>>

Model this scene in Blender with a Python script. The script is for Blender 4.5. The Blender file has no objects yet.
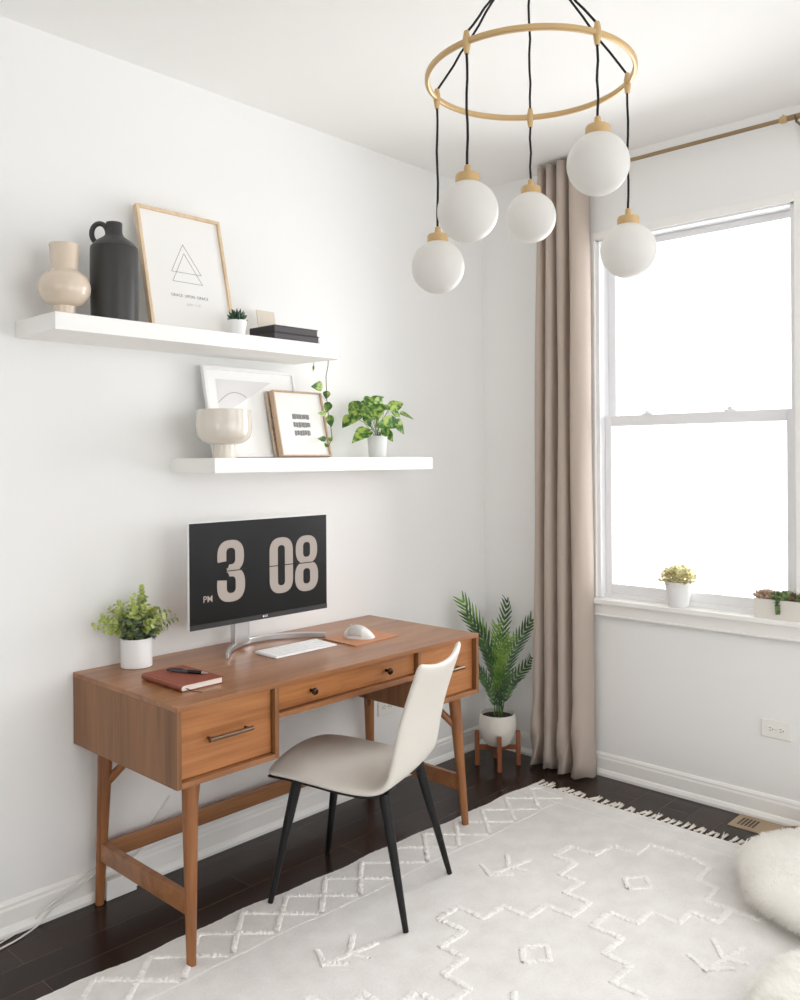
import bpy, bmesh, math, random
from mathutils import Vector, Matrix, Quaternion
V = Vector
PI = math.pi
rnd = random.Random(7)
sc = bpy.context.scene
col = sc.collection

# ------------------------------------------------------------------ camera model
F, CY, YAW, CAMX, CAMY, CAMZ, ROLL = 866.346, 458.529, 0.751101, -3.646589, -2.795751, 1.5, -0.006641
_fw = V((math.cos(YAW), math.sin(YAW), 0))
_r = _fw.cross(V((0, 0, 1))).normalized()
_u = _r.cross(_fw)
CR = _r * math.cos(ROLL) + _u * math.sin(ROLL)
CU = -_r * math.sin(ROLL) + _u * math.cos(ROLL)
CAM = V((CAMX, CAMY, CAMZ))

def at(px, py, ax, val):
    """the point of the real plane (axis = val) that the photograph shows at a pixel"""
    d = _fw + CR * ((px - 400) / F) - CU * ((py - CY) / F)
    t = (val - CAM[ax]) / d[ax]
    return CAM + d * t

# ------------------------------------------------------------------ materials
MATS = {}
def srgb(r, g, b):
    f = lambda c: ((c / 255) / 12.92) if c / 255 <= .04045 else (((c / 255) + .055) / 1.055) ** 2.4
    return (f(r), f(g), f(b), 1)

def base_mat(name):
    m = bpy.data.materials.new(name); m.use_nodes = True
    nt = m.node_tree
    return m, nt, nt.nodes['Principled BSDF']

def plain(name, rgb, rough=.5, metal=0, bump=0, bscale=60, var=0, vscale=8, spec=.5, coat=0, trans=0):
    m, nt, p = base_mat(name)
    c = srgb(*rgb)
    p.inputs['Base Color'].default_value = c
    p.inputs['Roughness'].default_value = rough
    p.inputs['Metallic'].default_value = metal
    p.inputs['Specular IOR Level'].default_value = spec
    p.inputs['Coat Weight'].default_value = coat
    tc = nt.nodes.new('ShaderNodeTexCoord')
    if var:
        n = nt.nodes.new('ShaderNodeTexNoise'); n.inputs['Scale'].default_value = vscale; n.inputs['Detail'].default_value = 4
        nt.links.new(tc.outputs['Object'], n.inputs['Vector'])
        r = nt.nodes.new('ShaderNodeValToRGB')
        r.color_ramp.elements[0].position = .3; r.color_ramp.elements[1].position = .7
        r.color_ramp.elements[0].color = tuple(x * (1 - var) for x in c[:3]) + (1,)
        r.color_ramp.elements[1].color = tuple(min(1, x * (1 + var)) for x in c[:3]) + (1,)
        nt.links.new(n.outputs['Fac'], r.inputs['Fac']); nt.links.new(r.outputs['Color'], p.inputs['Base Color'])
    if bump:
        n = nt.nodes.new('ShaderNodeTexNoise'); n.inputs['Scale'].default_value = bscale; n.inputs['Detail'].default_value = 3
        nt.links.new(tc.outputs['Object'], n.inputs['Vector'])
        b = nt.nodes.new('ShaderNodeBump'); b.inputs['Strength'].default_value = bump; b.inputs['Distance'].default_value = .002
        nt.links.new(n.outputs['Fac'], b.inputs['Height']); nt.links.new(b.outputs['Normal'], p.inputs['Normal'])
    if trans:
        out = nt.nodes['Material Output']
        t = nt.nodes.new('ShaderNodeBsdfTranslucent'); t.inputs['Color'].default_value = c
        mx = nt.nodes.new('ShaderNodeMixShader'); mx.inputs['Fac'].default_value = trans
        nt.links.new(p.outputs[0], mx.inputs[1]); nt.links.new(t.outputs[0], mx.inputs[2]); nt.links.new(mx.outputs[0], out.inputs['Surface'])
    MATS[name] = m
    return m

def wood(name, dark, mid, light, axis=0, rough=.38, scale=1.0, coat=0.0):
    m, nt, p = base_mat(name)
    tc = nt.nodes.new('ShaderNodeTexCoord'); mp = nt.nodes.new('ShaderNodeMapping')
    s = [9 * scale] * 3; s[axis] = .9 * scale
    mp.inputs['Scale'].default_value = s
    nt.links.new(tc.outputs['Object'], mp.inputs['Vector'])
    n = nt.nodes.new('ShaderNodeTexNoise'); n.inputs['Scale'].default_value = 1.3; n.inputs['Detail'].default_value = 8; n.inputs['Distortion'].default_value = 1.2
    nt.links.new(mp.outputs[0], n.inputs['Vector'])
    mp2 = nt.nodes.new('ShaderNodeMapping'); s2 = [90 * scale] * 3; s2[axis] = 3 * scale
    mp2.inputs['Scale'].default_value = s2; nt.links.new(tc.outputs['Object'], mp2.inputs['Vector'])
    n2 = nt.nodes.new('ShaderNodeTexNoise'); n2.inputs['Scale'].default_value = 1.5; n2.inputs['Detail'].default_value = 5
    nt.links.new(mp2.outputs[0], n2.inputs['Vector'])
    add = nt.nodes.new('ShaderNodeMix'); add.data_type = 'FLOAT'; add.inputs['Factor'].default_value = .35
    nt.links.new(n.outputs['Fac'], add.inputs['A']); nt.links.new(n2.outputs['Fac'], add.inputs['B'])
    r = nt.nodes.new('ShaderNodeValToRGB'); e = r.color_ramp.elements
    e[0].position = .34; e[0].color = srgb(*dark); e[1].position = .66; e[1].color = srgb(*light)
    k = e.new(.5); k.color = srgb(*mid)
    nt.links.new(add.outputs['Result'], r.inputs['Fac']); nt.links.new(r.outputs['Color'], p.inputs['Base Color'])
    b = nt.nodes.new('ShaderNodeBump'); b.inputs['Strength'].default_value = .08; b.inputs['Distance'].default_value = .001
    nt.links.new(n2.outputs['Fac'], b.inputs['Height']); nt.links.new(b.outputs['Normal'], p.inputs['Normal'])
    p.inputs['Roughness'].default_value = rough; p.inputs['Coat Weight'].default_value = coat; p.inputs['Coat Roughness'].default_value = .3
    MATS[name] = m
    return m

def leaf_mat(name, c1, c2, scale=30, rough=.45, trans=.25, c3=None):
    m, nt, p = base_mat(name)
    tc = nt.nodes.new('ShaderNodeTexCoord')
    n = nt.nodes.new('ShaderNodeTexNoise'); n.inputs['Scale'].default_value = scale; n.inputs['Detail'].default_value = 3
    nt.links.new(tc.outputs['Object'], n.inputs['Vector'])
    r = nt.nodes.new('ShaderNodeValToRGB'); e = r.color_ramp.elements
    e[0].position = .4; e[0].color = srgb(*c1); e[1].position = .6; e[1].color = srgb(*c2)
    if c3:
        k = e.new(.5); k.color = srgb(*c3)
    nt.links.new(n.outputs['Fac'], r.inputs['Fac']); nt.links.new(r.outputs['Color'], p.inputs['Base Color'])
    p.inputs['Roughness'].default_value = rough
    out = nt.nodes['Material Output']
    t = nt.nodes.new('ShaderNodeBsdfTranslucent'); nt.links.new(r.outputs['Color'], t.inputs['Color'])
    mx = nt.nodes.new('ShaderNodeMixShader'); mx.inputs['Fac'].default_value = trans
    nt.links.new(p.outputs[0], mx.inputs[1]); nt.links.new(t.outputs[0], mx.inputs[2]); nt.links.new(mx.outputs[0], out.inputs['Surface'])
    return m

M_wall = plain('painted_wall', (241, 241, 240), .85, bump=.05, bscale=180)
M_ceil = plain('painted_ceiling', (247, 246, 244), .9, bump=.04, bscale=160)
M_trim = plain('white_trim', (244, 243, 240), .4)
M_shelf = plain('white_shelf', (247, 246, 243), .45)
M_vinyl = plain('window_vinyl', (238, 238, 240), .35)
M_wood = wood('desk_wood', (130, 85, 53), (154, 104, 67), (172, 121, 81), 0, .29)
M_woodz = wood('desk_side_wood', (114, 76, 46), (138, 94, 58), (152, 106, 68), 2, .42)
M_drawer = wood('drawer_wood', (148, 92, 50), (174, 114, 66), (190, 130, 80), 0, .36)
M_leg = wood('leg_wood', (122, 76, 42), (148, 95, 54), (162, 108, 64), 2, .4)
M_stand = wood('stand_wood', (112, 60, 36), (136, 78, 46), (152, 90, 56), 2, .45)
M_frame = wood('pale_frame_wood', (208, 180, 146), (222, 197, 164), (232, 210, 180), 2, .5)
M_oak = wood('oak_frame_wood', (178, 150, 124), (196, 168, 140), (208, 182, 156), 2, .5)
M_black = plain('black_metal', (22, 22, 24), .45, .3)
M_leather = plain('cream_leather', (222, 217, 209), .5, bump=.25, bscale=500, spec=.4)
M_white_plastic = plain('white_plastic', (240, 240, 240), .35)
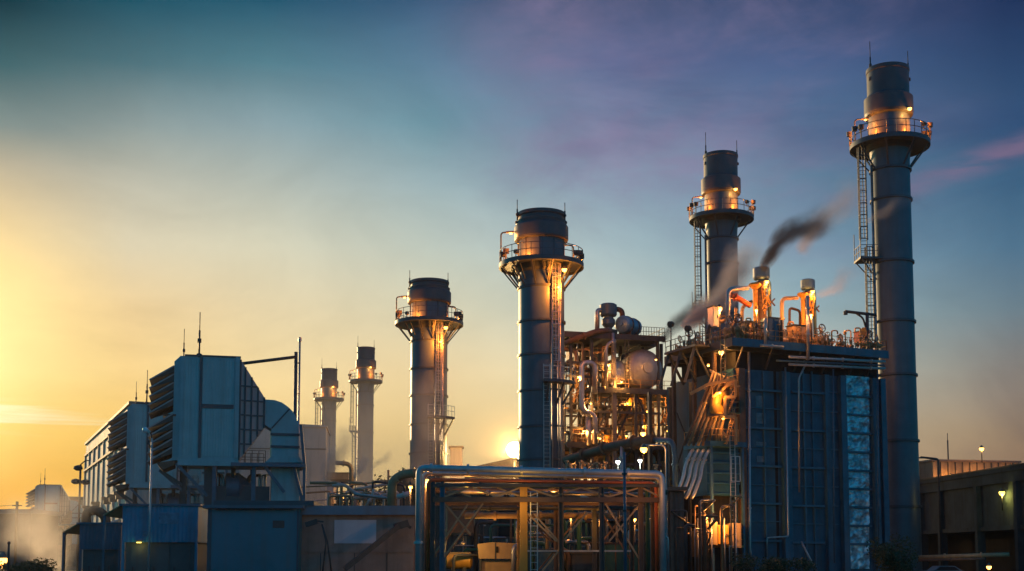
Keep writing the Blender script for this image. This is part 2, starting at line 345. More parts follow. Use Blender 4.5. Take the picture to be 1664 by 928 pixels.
# ------------------------------------------------------------------ shared pieces
def ring_rail(c, r, z, h, n, mat, name, parent, rail=0.045, post=0.05, a0=0, a1=2 * PI):
    m = MB(); c = Vector(c)
    full = a1 - a0 > 6.28
    for zz in (h * 0.5, h):
        k = 40; pts = [(c.x + r * math.cos(a0 + (a1 - a0) * i / k), c.y + r * math.sin(a0 + (a1 - a0) * i / k), z + zz) for i in range(k + 1)]
        for i in range(k): m.beam(pts[i], pts[i + 1], rail)
    for i in range(n + (0 if full else 1)):
        a = a0 + (a1 - a0) * i / n; x, y = c.x + r * math.cos(a), c.y + r * math.sin(a); m.beam((x, y, z), (x, y, z + h), post)
    return m.build(name, mat, parent)
def line_rail(m, a, b, h, n, w=0.05):
    a, b = Vector(a), Vector(b); z = Vector((0, 0, 1))
    for i in range(n + 1): q = a.lerp(b, i / n); m.beam(q, q + z * h, w)
    for k in (0.5, 1.0): m.beam(a + z * h * k, b + z * h * k, w * 0.9)
def ladder(c, out, side, z0, z1, parent, mat, cage=True, w=0.5, t=0.05, cage_from=2.2):
    """rails, rungs and (as a part of its own) safety cage; out points away from the wall"""
    c, out, side = Vector(c), Vector(out), Vector(side); m = MB()
    for s in (-1, 1): q = c + side * s * w / 2; m.beam((q.x, q.y, z0), (q.x, q.y, z1), t * 1.3)
    n = int((z1 - z0) / 0.45)
    for i in range(n): z = z0 + 0.3 + i * 0.45; a = c - side * w / 2; b = c + side * w / 2; m.beam((a.x, a.y, z), (b.x, b.y, z), t * 0.7)
    ob = m.build('ladder', mat, parent)
    if cage and z1 - z0 > cage_from + 1:
        k = MB(); rr = 0.48
        def ar(i, z): a = PI * i / 8; return c + side * rr * math.cos(a) + out * (0.15 + rr * 1.3 * math.sin(a)) + Vector((0, 0, z - c.z))
        nz = int((z1 - z0 - cage_from) / 1.5) + 1
        for j in range(nz + 1):
            z = z0 + cage_from + (z1 - z0 - cage_from) * j / nz
            for i in range(8): k.beam(ar(i, z), ar(i + 1, z), t * 1.2)
        for i in (0, 2, 4, 6, 8): k.beam(ar(i, z0 + cage_from), ar(i, z1), t)
        k.build('ladder_cage', mat, ob)
    return ob
def rod(parent, base, h, mat=STEEL, name='lightning_rod', r=0.06):
    m = MB(); b = Vector(base); m.tube([b, b + Vector((0, 0, h * 0.6))], r, 6); m.tube([b + Vector((0, 0, h * 0.6)), b + Vector((0, 0, h))], r * 0.5, 6)
    m.lathe(b, [(r * 3, 0), (r * 3, h * 0.08), (r, h * 0.1)], 8); m.lathe(b, [(r * 2, h * 0.33), (r * 2, h * 0.42)], 8)
    return m.build(name, mat, parent)
def hood_lamp(parent, p, power, size=0.42, aim=(0, 0, -1), bulb=None, col=(1.0, 0.38, 0.075), name='lamp'):
    """a hooded lamp as a part: housing with its bulb as a sub-part, plus the light it gives"""
    p = Vector(p); a = Vector(aim).normalized(); m = MB()
    m.lathe(p, [(0.02, size * 0.55), (size * 0.35, size * 0.5), (size * 0.62, 0.0), (size * 0.55, 0.0), (size * 0.3, size * 0.4)], 12, axis=-a)
    h = m.build(name, LAMPM, parent)
    b = MB(); b.sph(p + a * size * 0.05, size * 0.5, 12); b.build('bulb', bulb or BULB, h)
    if power: light(parent, p + a * size * 0.95, power, col, size * 0.4)
    return h
def arm_lamp(parent, base, h, reach, power, mat=STEEL, r=0.07, bulb=None, size=0.36, col=(1.0, 0.38, 0.075), head=True):
    """bent lamp post as a part; reach is a vector for the arm"""
    b = Vector(base); rc = Vector(reach); m = MB(); top = b + Vector((0, 0, h))
    m.tube([b, top, top + rc], r, 8, bend=min(h, rc.length) * 0.5); o = m.build('lamp_post', mat, parent)
    e = top + rc; hm = MB(); d = rc.normalized(); hm.beam(e - d * size * 0.3, e + d * size * 1.6, size * 0.7, size * 0.38); hh = hm.build('lamp_head', LAMPM, o)
    bm = MB(); q = e + d * size * 0.8 - Vector((0, 0, size * 0.24)); bm.sph(q, size * 0.36, 10, 0.7); bm.build('bulb', bulb or BULB, hh)
    if power: light(parent, q - Vector((0, 0, size * 0.6)), power, col, 0.15)
    return o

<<

# Brief
Copy nothing but the lines from the first one in the listing through the line with "return m, nt, nt.nodes['Principled BSDF']", and omit the pictures.

# Output of the task
Model this scene in Blender with a Python script. The script is for Blender 4.5. The Blender file has no objects yet.
import bpy, bmesh, math, random
from mathutils import Vector, Matrix, Quaternion
V = Vector
PI = math.pi
rnd = random.Random(7)
sc = bpy.context.scene
col = sc.collection

# ------------------------------------------------------------------ camera model
F, CY, YAW, CAMX, CAMY, CAMZ, ROLL = 866.346, 458.529, 0.751101, -3.646589, -2.795751, 1.5, -0.006641
_fw = V((math.cos(YAW), math.sin(YAW), 0))
_r = _fw.cross(V((0, 0, 1))).normalized()
_u = _r.cross(_fw)
CR = _r * math.cos(ROLL) + _u * math.sin(ROLL)
CU = -_r * math.sin(ROLL) + _u * math.cos(ROLL)
CAM = V((CAMX, CAMY, CAMZ))

def at(px, py, ax, val):
    """the point of the real plane (axis = val) that the photograph shows at a pixel"""
    d = _fw + CR * ((px - 400) / F) - CU * ((py - CY) / F)
    t = (val - CAM[ax]) / d[ax]
    return CAM + d * t

# ------------------------------------------------------------------ materials
MATS = {}
def srgb(r, g, b):
    f = lambda c: ((c / 255) / 12.92) if c / 255 <= .04045 else (((c / 255) + .055) / 1.055) ** 2.4
    return (f(r), f(g), f(b), 1)

def base_mat(name):
    m = bpy.data.materials.new(name); m.use_nodes = True
    nt = m.node_tree
    return m, nt, nt.nodes['Principled BSDF']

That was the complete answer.